Metro Inclusive Health hosts intergenerational panel for community discussion

Panelists commemorate Stonewall anniversary and urge for advocacy.

click to enlarge Cole Foust, the LGBTQ+ division manager at Metro, assembled five panelists for the discussion and acted as moderator. - JENNA RIMENSNYDER
JENNA RIMENSNYDER
Cole Foust, the LGBTQ+ division manager at Metro, assembled five panelists for the discussion and acted as moderator.

Metro Inclusive Health and The Dru Project joined forces to host “Stonewall to Pulse: A Community Discussion,” which is the first-ever community-wide, intergenerational panel event featuring individuals who experienced milestones in LGBTQ+ history. 

The event was held just days before the 50th anniversary of the Stonewall Riots, which occurred on June 28, 1969, after New York City police raided the Stonewall Inn, a gay club located in Greenwich Village in New York City. The raid sparked a riot, which transitioned into six days of protests and physical altercations with police. The Stonewall Riots will be forever marked as a catalyst for the gay rights movement.

Wanting to honor its significance with the community, Cole Foust, the LGBTQ+ division manager at Metro, assembled five panelists for the discussion, including Brandon Wolf, a survivor of the 2016 Pulse Massacre; Jason Marsden, the executive director of The Matthew Shepard Foundation; Jay Chetney, a Stonewall Riots activist; trans rights advocate Kia’la Emmons; and HIV rights advocate Stephanie Stuart. 

Foust was adamant about having generations share their experiences as a way for the LGBTQ+ community to learn about and connect over events every generation should know and learn from.

Whenever Foust hosts a community program, he makes it a point to say to LGBTQ+ youth, “Hey, 50 years ago, police could have just come in here and started arresting people and start beating people and that would’ve been the norm."

It's a reality that Foust says is hard for this generation to even imagine.

“Because of people that spoke up and got involved in activist work, we can comfortably gather as LGBTQ+ people and have a safer space for us to discuss our experience and share joy,” he says.

Foust says that allow the community has made strides over the last five decades in many facets, there is still a long way to go. 

“I think that there’s kind of a misunderstanding that since we received same-sex marriage in 2015 that we’re done — that we’ve finally achieved equity and equality and that’s just not the case.”

He then goes on to explain the atrocities and violence against members of the community today.

“There are still trans women of color that are being murdered on a regular basis. We are up to six for the month of June, which is unacceptable,” Foust explains.

click to enlarge Metro Inclusive Health hosts intergenerational panel for community discussion
PHOTO COURTESY OF METRO INCLUSIVE HEALTH

Panelist Jason Marsden, the executive director of The Matthew Shepard Foundation, was also eager to speak on the mission of the organization that was founded by Matthew's parents, Judy and Dennis Shephard, as a platform to advocate for LBQTQ+ laws and a more inclusive society after their son, who was a student at the University of Wyoming, was beaten, tortured, and left to die in a hate crime in 1998.
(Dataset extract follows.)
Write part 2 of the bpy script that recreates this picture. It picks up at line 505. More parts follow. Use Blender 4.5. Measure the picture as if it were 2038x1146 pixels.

“I like to say we persuade for people to behave the way they already know they should, but for whatever reason they don’t,” Marsden explains.

Marsden weighed in on the foundation’s initiative for hate crime prevention and bias-motivated crime, which he says is largely racial or religious, and is continuously growing.

The FBI’s latest report on hate crime statistics was released in 2017 and outlined that for the third year in a row, there was a consistent increase in hate crimes. In 2017, hate crimes were up 17% over the prior year. 

“There’s something going on in our culture, there are a variety of factors ranging from our political leadership to our social atmosphere,” Marsden says. He adds that he is hopeful that the reality check from where we are as a nation will motivate allies to advocate for the LGBTQ+ community and put an end to hate crimes. 

“You are a hero to someone, you could inspire someone to be involved in the solution,” he says.

Cristina Yelvington, coordinator for LGBTQ+ Initiatives at the University of South Florida, kicked off the event with an overview of LGBTQ+ historical events, from the Stonewall Riots to the PULSE massacre.

Yelvington echoes the importance of celebrating the 50th anniversary of Stonewall, since it was a major catalyst for advocacy and political action. 

“That advocacy didn't end with stonewall. This event is so important it represents a call to action. I hope that stonewall it has a legacy for 50 more years,” Yelvington says.

When it comes to LGBTQ+ youth, Yelvington sheds light on the absence of mentorship for the community and the important role others must take on to rectify that and keep youths informed.

“The HIV/AIDS epidemic took many of our queer elders, wiped out an entire generation of mentors and elders of our community. It is so important that young people remember that history and are advocates to move the community forward,” Yelvington explains.

What Yelvington hopes is that this event leaves attendees, and Tampa Bay, energized.  

“I’m happy that Metro is taking into account spiritual and emotional community health along with physical health,” she says.